Directions – Render every entry verbatim.
>> Start
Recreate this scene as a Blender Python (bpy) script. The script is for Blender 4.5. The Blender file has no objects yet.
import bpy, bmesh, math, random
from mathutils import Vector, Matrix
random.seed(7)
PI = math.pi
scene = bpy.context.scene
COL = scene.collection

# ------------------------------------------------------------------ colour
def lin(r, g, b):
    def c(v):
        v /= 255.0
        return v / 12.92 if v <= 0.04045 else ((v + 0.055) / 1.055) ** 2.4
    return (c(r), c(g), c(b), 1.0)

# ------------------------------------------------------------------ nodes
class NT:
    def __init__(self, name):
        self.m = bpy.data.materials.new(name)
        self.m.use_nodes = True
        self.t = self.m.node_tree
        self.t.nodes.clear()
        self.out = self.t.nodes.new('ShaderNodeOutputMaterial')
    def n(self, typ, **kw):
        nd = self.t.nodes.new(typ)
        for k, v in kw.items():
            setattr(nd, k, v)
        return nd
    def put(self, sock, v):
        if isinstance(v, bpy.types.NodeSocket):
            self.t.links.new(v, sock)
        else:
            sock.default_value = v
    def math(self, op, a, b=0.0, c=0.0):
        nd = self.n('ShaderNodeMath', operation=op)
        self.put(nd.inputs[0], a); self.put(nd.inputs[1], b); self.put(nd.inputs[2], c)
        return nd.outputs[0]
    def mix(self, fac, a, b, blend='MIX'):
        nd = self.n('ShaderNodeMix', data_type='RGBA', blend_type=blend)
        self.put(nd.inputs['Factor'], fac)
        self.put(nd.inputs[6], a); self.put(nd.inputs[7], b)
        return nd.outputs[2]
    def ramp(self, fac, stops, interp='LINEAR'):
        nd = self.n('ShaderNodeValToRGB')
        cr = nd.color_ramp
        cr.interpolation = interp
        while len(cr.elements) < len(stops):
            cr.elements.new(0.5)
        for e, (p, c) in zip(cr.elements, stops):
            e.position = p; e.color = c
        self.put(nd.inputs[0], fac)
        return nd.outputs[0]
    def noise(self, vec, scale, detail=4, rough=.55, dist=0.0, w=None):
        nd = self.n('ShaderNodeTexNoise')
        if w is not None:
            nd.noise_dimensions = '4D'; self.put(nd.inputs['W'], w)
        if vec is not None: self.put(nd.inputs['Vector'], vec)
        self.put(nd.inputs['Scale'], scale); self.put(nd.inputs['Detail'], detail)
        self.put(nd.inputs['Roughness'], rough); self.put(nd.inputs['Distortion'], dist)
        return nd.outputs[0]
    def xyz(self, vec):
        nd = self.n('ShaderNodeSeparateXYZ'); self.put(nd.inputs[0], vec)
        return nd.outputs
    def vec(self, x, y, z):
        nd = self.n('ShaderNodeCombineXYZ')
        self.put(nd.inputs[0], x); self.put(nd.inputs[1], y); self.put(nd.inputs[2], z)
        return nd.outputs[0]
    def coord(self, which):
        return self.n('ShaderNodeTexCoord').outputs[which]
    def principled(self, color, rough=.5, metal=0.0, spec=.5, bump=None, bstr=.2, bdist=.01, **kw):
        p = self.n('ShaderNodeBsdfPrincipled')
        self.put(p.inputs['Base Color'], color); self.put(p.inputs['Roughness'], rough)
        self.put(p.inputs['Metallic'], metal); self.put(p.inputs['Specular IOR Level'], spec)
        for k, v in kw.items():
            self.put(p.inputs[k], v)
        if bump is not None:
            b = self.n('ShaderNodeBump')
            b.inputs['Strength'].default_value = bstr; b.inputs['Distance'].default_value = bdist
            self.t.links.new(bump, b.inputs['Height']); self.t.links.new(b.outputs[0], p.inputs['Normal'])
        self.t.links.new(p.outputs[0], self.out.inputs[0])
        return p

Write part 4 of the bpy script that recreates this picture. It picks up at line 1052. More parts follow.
>> End
Expected answer –
Recreate this scene as a Blender Python (bpy) script. The script is for Blender 4.5. The Blender file has no objects yet.
import bpy, bmesh, math, random
from mathutils import Vector, Matrix
random.seed(7)
PI = math.pi
scene = bpy.context.scene
COL = scene.collection

# ------------------------------------------------------------------ colour
def lin(r, g, b):
    def c(v):
        v /= 255.0
        return v / 12.92 if v <= 0.04045 else ((v + 0.055) / 1.055) ** 2.4
    return (c(r), c(g), c(b), 1.0)

# ------------------------------------------------------------------ nodes
class NT:
    def __init__(self, name):
        self.m = bpy.data.materials.new(name)
        self.m.use_nodes = True
        self.t = self.m.node_tree
        self.t.nodes.clear()
        self.out = self.t.nodes.new('ShaderNodeOutputMaterial')
    def n(self, typ, **kw):
        nd = self.t.nodes.new(typ)
        for k, v in kw.items():
            setattr(nd, k, v)
        return nd
    def put(self, sock, v):
        if isinstance(v, bpy.types.NodeSocket):
            self.t.links.new(v, sock)
        else:
            sock.default_value = v
    def math(self, op, a, b=0.0, c=0.0):
        nd = self.n('ShaderNodeMath', operation=op)
        self.put(nd.inputs[0], a); self.put(nd.inputs[1], b); self.put(nd.inputs[2], c)
        return nd.outputs[0]
    def mix(self, fac, a, b, blend='MIX'):
        nd = self.n('ShaderNodeMix', data_type='RGBA', blend_type=blend)
        self.put(nd.inputs['Factor'], fac)
        self.put(nd.inputs[6], a); self.put(nd.inputs[7], b)
        return nd.outputs[2]
    def ramp(self, fac, stops, interp='LINEAR'):
        nd = self.n('ShaderNodeValToRGB')
        cr = nd.color_ramp
        cr.interpolation = interp
        while len(cr.elements) < len(stops):
            cr.elements.new(0.5)
        for e, (p, c) in zip(cr.elements, stops):
            e.position = p; e.color = c
        self.put(nd.inputs[0], fac)
        return nd.outputs[0]
    def noise(self, vec, scale, detail=4, rough=.55, dist=0.0, w=None):
        nd = self.n('ShaderNodeTexNoise')
        if w is not None:
            nd.noise_dimensions = '4D'; self.put(nd.inputs['W'], w)
        if vec is not None: self.put(nd.inputs['Vector'], vec)
        self.put(nd.inputs['Scale'], scale); self.put(nd.inputs['Detail'], detail)
        self.put(nd.inputs['Roughness'], rough); self.put(nd.inputs['Distortion'], dist)
        return nd.outputs[0]
    def xyz(self, vec):
        nd = self.n('ShaderNodeSeparateXYZ'); self.put(nd.inputs[0], vec)
        return nd.outputs
    def vec(self, x, y, z):
        nd = self.n('ShaderNodeCombineXYZ')
        self.put(nd.inputs[0], x); self.put(nd.inputs[1], y); self.put(nd.inputs[2], z)
        return nd.outputs[0]
    def coord(self, which):
        return self.n('ShaderNodeTexCoord').outputs[which]
    def principled(self, color, rough=.5, metal=0.0, spec=.5, bump=None, bstr=.2, bdist=.01, **kw):
        p = self.n('ShaderNodeBsdfPrincipled')
        self.put(p.inputs['Base Color'], color); self.put(p.inputs['Roughness'], rough)
        self.put(p.inputs['Metallic'], metal); self.put(p.inputs['Specular IOR Level'], spec)
        for k, v in kw.items():
            self.put(p.inputs[k], v)
        if bump is not None:
            b = self.n('ShaderNodeBump')
            b.inputs['Strength'].default_value = bstr; b.inputs['Distance'].default_value = bdist
            self.t.links.new(bump, b.inputs['Height']); self.t.links.new(b.outputs[0], p.inputs['Normal'])
        self.t.links.new(p.outputs[0], self.out.inputs[0])
        return p

Write part 4 of the bpy script that recreates this picture. It picks up at line 1052. More parts follow.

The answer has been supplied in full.